No one wants soccer to usurp the homegrown codes: just to reach the point where we have a thriving domestic competition and good pay for the players. Also, it never even occurred to me to call it football. You are grossly overstating the phenomenon of terminological bullying.

Penalty shoot-outs are gladiatorial good fun, but very arbitrary. The question is whether the arbitrariness really matters. As a practical matter, only one team can progress to the next round; when there is a shoot-out, the game is remembered as essentially a draw, and the losing side goes away with some honour.

Chris Lloyd
Chris Lloyd
18 years ago

As Stephen rightly points out, Soccer should be the darling sport of the right wing. There are no financial restrictions to prevent concentration of excellence. Man United is the biggest sports club in the world

Geoff Honnor
Geoff Honnor
18 years ago

I thought Duffy had his tongue firmly planted in his cheek. Interestingly, fellow weekend columnist (and Duffy’s ideological opposite), Mike Carlton, also takes not dissimilar potshots at the World Game………………

James Farrell
18 years ago

Well of course we all enjoy a bit of hilarious leg-pulling now and again. But isn’t there some obligation on the columnist who indulges in this particular pleasure, to supply an outlandish theory of his own, rather than recycle one from the net?

Geoff Honnor
Geoff Honnor
18 years ago

Well, if it was me, James, I’d certainly be supplying my own outlandish theory :)

James Farrell
18 years ago

“Well, if it was me…”

I fervently wish it was!

Nicholas Gruen
Admin
18 years ago

Yes John, I agree with the removal of players till you get a result. The other possibility is enlarging the size of the goals, but it would take longer to set up. One could also remove the goalie. That would sort things out – but I guess rather too dramatically. One might also remove the offside rule?

taust
taust
18 years ago

Football distills life – some reward for effort but the final result can have a large slice of luck.

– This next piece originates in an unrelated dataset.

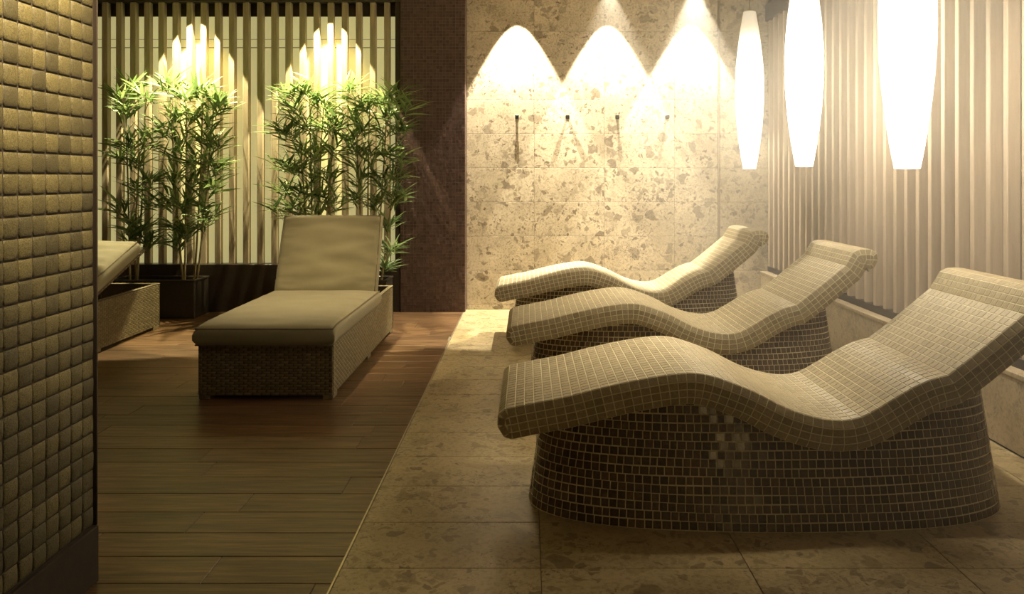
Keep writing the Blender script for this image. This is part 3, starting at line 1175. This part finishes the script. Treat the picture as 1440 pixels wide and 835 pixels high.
def bamboo(label, roots, clusters, seed):
    """roots: list of (px of foot, px of top, py of top); clusters: (px, py, spread)"""
    rg = random.Random(seed)
    yb = 6.38
    foot = Vector((sum((r[0] - 742) / F * yb for r in roots) / len(roots), yb, 0.265))
    root = thing('bamboo_plant', label, 'plant', foot, 'tall bamboo plants')
    canes = []
    for (fx, tx, ty) in roots:
        a = Vector(((fx - 742) / F * yb, yb + rg.uniform(-.05, .05), 0.255))
        yt = 6.36 + rg.uniform(-.08, .04)
        b = at(tx, ty, yt)
        mid = (a + b) * .5 + Vector((rg.uniform(-.03, .03), rg.uniform(-.02, .02), 0))
        pts = []
        for k in range(15):
            s = k / 14
            p = a * (1 - s) ** 2 + mid * 2 * s * (1 - s) + b * s * s
            pts.append(p)
        canes.append(pts)
        mb = MB()
        mb.tube([p - foot for p in pts], [0.0085 - 0.0045 * k / 14 + (0.0008 if k % 2 else 0) for k in range(15)], 7)
        mb.build('stem', M['cane'], root, True)
    leaves = []
    tw = MB()
    for (px, py, sp) in clusters:
        yc = 6.33 + rg.uniform(-.17, .09)
        c = at(px, py, yc)
        # nearest cane point below the cluster
        best, bp = 1e9, None
        for pts in canes:
            for p in pts:
                d = (p - c).length + (0.25 if p.z > c.z else 0) + abs((c.z - p.z) - 0.10)
                if d < best:
                    best, bp = d, p
        ctrl = (bp + c) * .5 + Vector((0, 0, 0.05))
        br = [bp * (1 - s) ** 2 + ctrl * 2 * s * (1 - s) + c * s * s for s in (0, .25, .5, .75, 1)]
        tw.tube([p - foot for p in br], [.004, .0035, .003, .0025, .0015], 5)
        main = (c - bp).normalized() if (c - bp).length > 0.03 else Vector((0, 0, 1))
        nl = 31
        for k in range(nl):
            s = 0.35 + 0.65 * (k / (nl - 1))
            i = min(3, int(s * 4)); f_ = s * 4 - i
            p = br[i].lerp(br[i + 1], f_) + Vector((rg.gauss(0, .028), rg.gauss(0, .02), rg.gauss(0, .036))) * (sp / 40)
            az = k * 2.4 + rg.uniform(-.5, .5)
            d = Vector((math.cos(az) * 1.1, math.sin(az) * 0.75, rg.uniform(-.25, .75)))
            d = (d.normalized() + main * 0.55 + Vector((0, 0, 0.15))).normalized()
            if p.y + d.y * 0.15 > 6.53:
                d.y = -abs(d.y)
            ln = rg.uniform(.14, .25) * (sp / 40) ** .5
            wd = ln * rg.uniform(.72, 1.02)
            y_ = d
            x_ = y_.cross(Vector((0, 0, 1)))
            if x_.length < .1:
                x_ = Vector((1, 0, 0))
            x_.normalize()
            z_ = x_.cross(y_).normalized()
            Rm = Matrix((x_, y_, z_)).transposed().to_4x4() @ Matrix.Rotation(rg.uniform(-.8, .8), 4, 'Y')
            # keep every leaf clear of the slats, the plinth and the pillar
            limit = 6.49 if max(p.x, p.x + d.x * ln) > -1.13 else (6.535 if p.z > 0.62 else 6.50)
            p.y = min(p.y, limit - 0.015 - max(0.0, d.y * ln))
            leaves.append(Matrix.Translation(p - foot) @ Rm @ Matrix.Diagonal((wd, ln, ln, 1)))
    tw.build('twigs', M['cane'], root, True, kind='stuff')
    rg.shuffle(leaves)
    for mt in leaves[:300]:
        o = bpy.data.objects.new('leaf', leaf_me)
        o.matrix_basis = mt
        link(o, root)
    if len(leaves) > 300:
        rest = MB()
        for mt in leaves[300:]:
            rest.add([mt @ Vector(v_) for v_ in leaf_mb.v], leaf_mb.f)
        rest.build('foliage', M['leaf'], root, True, kind='stuff')


bamboo('slender bamboo plant with two bare canes, behind the low wicker lounger', [(186, 176, 140), (195, 205, 130), (191, 197, 215)],
       [(165, 140, 34), (188, 128, 40), (208, 140, 38), (180, 158, 34), (176, 205, 36), (165, 222, 32), (190, 232, 36), (214, 200, 32), (215, 258, 36), (192, 268, 30),
        (166, 296, 32), (180, 316, 34), (198, 330, 34), (216, 342, 34), (185, 340, 26), (222, 288, 30)], 21)
bamboo('dense bushy bamboo plant rooted in the open end of the planter', [(254, 240, 140), (262, 262, 150), (270, 285, 130), (276, 300, 150)],
       [(236, 126, 42), (256, 140, 38), (284, 132, 42), (304, 148, 40), (318, 152, 34), (246, 168, 40), (272, 166, 42), (296, 176, 40), (228, 186, 36), (260, 198, 40), (288, 204, 40),
        (308, 206, 34), (238, 222, 36), (268, 230, 38), (300, 232, 36), (312, 240, 28), (244, 258, 36), (276, 262, 36), (298, 264, 34), (236, 290, 34), (262, 294, 34), (290, 292, 36),
        (300, 306, 30), (240, 322, 34), (262, 332, 30), (284, 322, 32), (244, 346, 28)], 22)
bamboo('broad bamboo plant with low arching fronds, between wall slats and lounger back', [(432, 418, 150), (440, 436, 140), (447, 455, 150), (452, 470, 180)],
       [(402, 142, 40), (424, 134, 42), (446, 142, 42), (412, 160, 38), (462, 160, 38), (386, 182, 34), (402, 192, 36), (430, 180, 40), (456, 186, 38), (474, 182, 34), (420, 214, 38), (446, 220, 36),
        (470, 214, 32), (392, 234, 32), (410, 244, 36), (440, 252, 36), (464, 252, 32), (396, 272, 36), (424, 274, 36), (452, 282, 36), (386, 296, 34), (410, 302, 34), (436, 304, 34), (474, 292, 34)], 23)
bamboo('tall bamboo plant beside the dark mosaic pillar, its tips overlapping it', [(512, 500, 140), (520, 520, 150), (528, 545, 140), (536, 562, 160)],
       [(492, 134, 42), (508, 150, 38), (496, 168, 38), (536, 142, 38), (556, 138, 40), (576, 152, 36), (548, 164, 38), (516, 184, 36), (540, 190, 36), (566, 188, 34), (490, 196, 32), (494, 222, 36), (520, 222, 36),
        (550, 220, 36), (568, 226, 32), (506, 252, 36), (532, 256, 36), (560, 252, 34), (500, 282, 34), (526, 288, 36), (552, 284, 34), (566, 276, 28), (548, 318, 30), (552, 352, 26), (545, 380, 22)], 24)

The USA has a belief in the rule of law giving a ‘fair’ outcome hence their more ‘technical’ game.

Cricket should be the ultimate USA game. Complex rules with a final decision by the umpire. Unfortunatly it has now on the way to destruction by the PC’s with appeal bodies proper procedures etc etc.

Beach volley ball would be worth analysing but I have never read the rules.

Don Wigan
Don Wigan
18 years ago

OTOH, the Sanderson-Duffy perspective may take some comfort from the political turn leftwards by most South American countries. All soft-cock soccer countries – what do you expect?

John Quiggin
John Quiggin
18 years ago

“Cricket should be the ultimate USA game. Complex rules with a final decision by the umpire. ”

This sounds about as anti-Hayekian as you could get.

haiku
haiku
18 years ago

Duffy knows bugger-all about sport. Yobbo or Wickstein would take him to the cleaners. Maybe even Jason Soon.

Have any of you ever played drop-off? You simply couldn’t do it in a major tournament. In six-a-side, we got down to two players each (and played for several minutes) before sheer exhaustion set in and a goal was scored. Imagine trying to back up again after that …

taust
taust
18 years ago

John Quiggin your comment strikes an interesting chord.

The USA constitutional system based on the rule of law and separation of powers would appear to be anti-Hayekian in structure.

Did the founding fathers of the USA constitution make a mistake and develop a constitution that is flawed for the ongoing development of a free economy.

A structurally flawed constitution might explain the baroque developments that lead to USA protectionism being an all pervading characteristic of the USA political scene.